### Given data ###
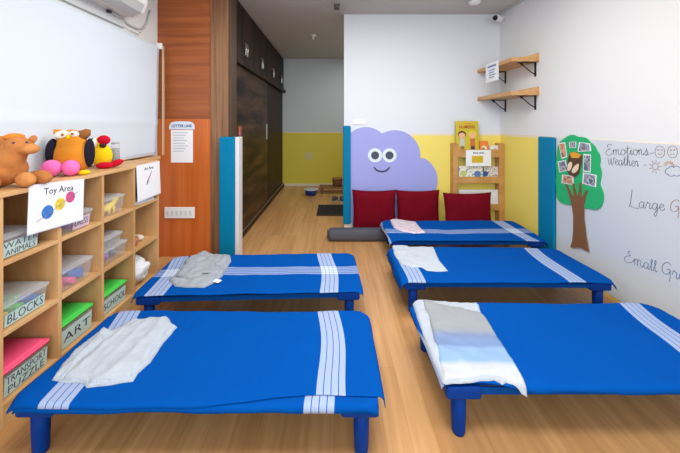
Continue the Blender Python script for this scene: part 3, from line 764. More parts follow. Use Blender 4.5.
def spot(cols):
    def f(c, w2, hh):
        for k, (u, v, r, cc_) in enumerate(cols):
            x, z = -w2 + 2 * w2 * u, hh * v
            ol = [(x + r * math.cos(2 * PI * q / 14), z + r * math.sin(2 * PI * q / 14)) for q in range(14)]
            MB().prism(ol, lambda a, b, t: Vector((a, t, b)), -.0012 - .0003 * k, -.0002).build('printed_shape', pm('spot%d_%d_%d' % cc_, srgb(*cc_), .5), c)
    return f
book('small orange and white book beside the yellow picture book', 479.8, 488.5, 141, 154.5, TC['orange'], .06, extra=spot([(.5, .45, .032, (236, 226, 210)), (.4, .4, .02, (190, 120, 70))]))
book('white low book at the right end of the top rack tier', 489.6, 499, 145.5, 154.5, pm('cover_white', srgb(232, 230, 222), .4), .06, extra=spot([(.6, .5, .018, (170, 180, 200))]))
book('pale picture book with coloured spots on the middle tier', 458.8, 483, 166, 181, picture_mat('cover_spots', [(220, 120, 60), (236, 226, 200), (238, 232, 214), (240, 236, 226), (120, 160, 190)], 34), .05, extra=spot([(.78, .45, .04, (90, 120, 180)), (.2, .5, .035, (190, 200, 120))]))
book('blue and white picture book on the right of the middle tier', 484.2, 499, 166.5, 181, picture_mat('cover_blue', [(60, 90, 150), (120, 150, 190), (226, 222, 210), (236, 232, 224), (150, 100, 80)], 42), .05, extra=spot([(.1, .5, .03, (40, 80, 150))]))
book('long white book on the lowest rack tier above the cushion', 458.8, 499, 190, 208.5, pm('cover_grey', srgb(222, 226, 232), .4), .05)
pn = thing('rack_sign', 'white paper sign with a yellow square on the book rack', 'sign', (xr(478.5, YR - .006), YR - .006, zr(150, YR - .006)))
c_ = MB().box(-.142, .14, -.002, 0, -.18, 0).build('card', PAPER, pn)
MB().box(-.075, .05, -.003, -.002, -.143, -.065).build('printed_square', pm('print_gold', srgb(212, 178, 30), .5), c_)
text_mesh('Book Area', .028, 'lettering', INK, c_, frame((0, -.0026, -.032), (1, 0, 0), (0, 0, 1)), bold=.0006)

# ------------------------------------------------------------------ red cushions, rolled mat
def cushion(label, xc, yc, w, hgt, th, rz, lean, seed):
    m = MB(); n = 26
    def sd_(s):
        g = []
        for j in range(n + 1):
            row = []
            for i in range(n + 1):
                u, v = -1 + 2 * i / n, -1 + 2 * j / n
                pu = u * (1 - .07 * (1 - v * v) * abs(u)); pv = v * (1 - .07 * (1 - u * u) * abs(v))
                b = max(0, (1 - u ** 4) * (1 - v ** 4)) ** .55
                t = s * th / 2 * b * (1 + .16 * noise.noise(Vector((u * 1.6, v * 1.6, seed))))
                t += s * .006 * b * noise.noise(Vector((u * 5, v * 3, seed + 5)))
                row.append(m.bm.verts.new((pu * w / 2, t, hgt / 2 + pv * hgt / 2)))
            g.append(row)
        for j in range(n):
            for i in range(n):
                m.bm.faces.new((g[j][i], g[j][i + 1], g[j + 1][i + 1], g[j + 1][i])).smooth = True
    sd_(1); sd_(-1); bmesh.ops.remove_doubles(m.bm, verts=m.bm.verts[:], dist=.0004)
    t = m.build('cushion', RED, None, (xc, yc, 0.0)); t.rotation_euler = (-lean, 0, rz)
    return tag(t, label, 'cushion', 'red cushions against the back wall')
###
● What the exercise asks
Every line from the start of the listing above through the line with "0, 1)), bold=.0006)" should be repeated exactly; skip the pictures and add nothing else.

● Correct output
Continue the Blender Python script for this scene: part 3, from line 764. More parts follow. Use Blender 4.5.
def spot(cols):
    def f(c, w2, hh):
        for k, (u, v, r, cc_) in enumerate(cols):
            x, z = -w2 + 2 * w2 * u, hh * v
            ol = [(x + r * math.cos(2 * PI * q / 14), z + r * math.sin(2 * PI * q / 14)) for q in range(14)]
            MB().prism(ol, lambda a, b, t: Vector((a, t, b)), -.0012 - .0003 * k, -.0002).build('printed_shape', pm('spot%d_%d_%d' % cc_, srgb(*cc_), .5), c)
    return f
book('small orange and white book beside the yellow picture book', 479.8, 488.5, 141, 154.5, TC['orange'], .06, extra=spot([(.5, .45, .032, (236, 226, 210)), (.4, .4, .02, (190, 120, 70))]))
book('white low book at the right end of the top rack tier', 489.6, 499, 145.5, 154.5, pm('cover_white', srgb(232, 230, 222), .4), .06, extra=spot([(.6, .5, .018, (170, 180, 200))]))
book('pale picture book with coloured spots on the middle tier', 458.8, 483, 166, 181, picture_mat('cover_spots', [(220, 120, 60), (236, 226, 200), (238, 232, 214), (240, 236, 226), (120, 160, 190)], 34), .05, extra=spot([(.78, .45, .04, (90, 120, 180)), (.2, .5, .035, (190, 200, 120))]))
book('blue and white picture book on the right of the middle tier', 484.2, 499, 166.5, 181, picture_mat('cover_blue', [(60, 90, 150), (120, 150, 190), (226, 222, 210), (236, 232, 224), (150, 100, 80)], 42), .05, extra=spot([(.1, .5, .03, (40, 80, 150))]))
book('long white book on the lowest rack tier above the cushion', 458.8, 499, 190, 208.5, pm('cover_grey', srgb(222, 226, 232), .4), .05)
pn = thing('rack_sign', 'white paper sign with a yellow square on the book rack', 'sign', (xr(478.5, YR - .006), YR - .006, zr(150, YR - .006)))
c_ = MB().box(-.142, .14, -.002, 0, -.18, 0).build('card', PAPER, pn)
MB().box(-.075, .05, -.003, -.002, -.143, -.065).build('printed_square', pm('print_gold', srgb(212, 178, 30), .5), c_)
text_mesh('Book Area', .028, 'lettering', INK, c_, frame((0, -.0026, -.032), (1, 0, 0), (0, 0, 1)), bold=.0006)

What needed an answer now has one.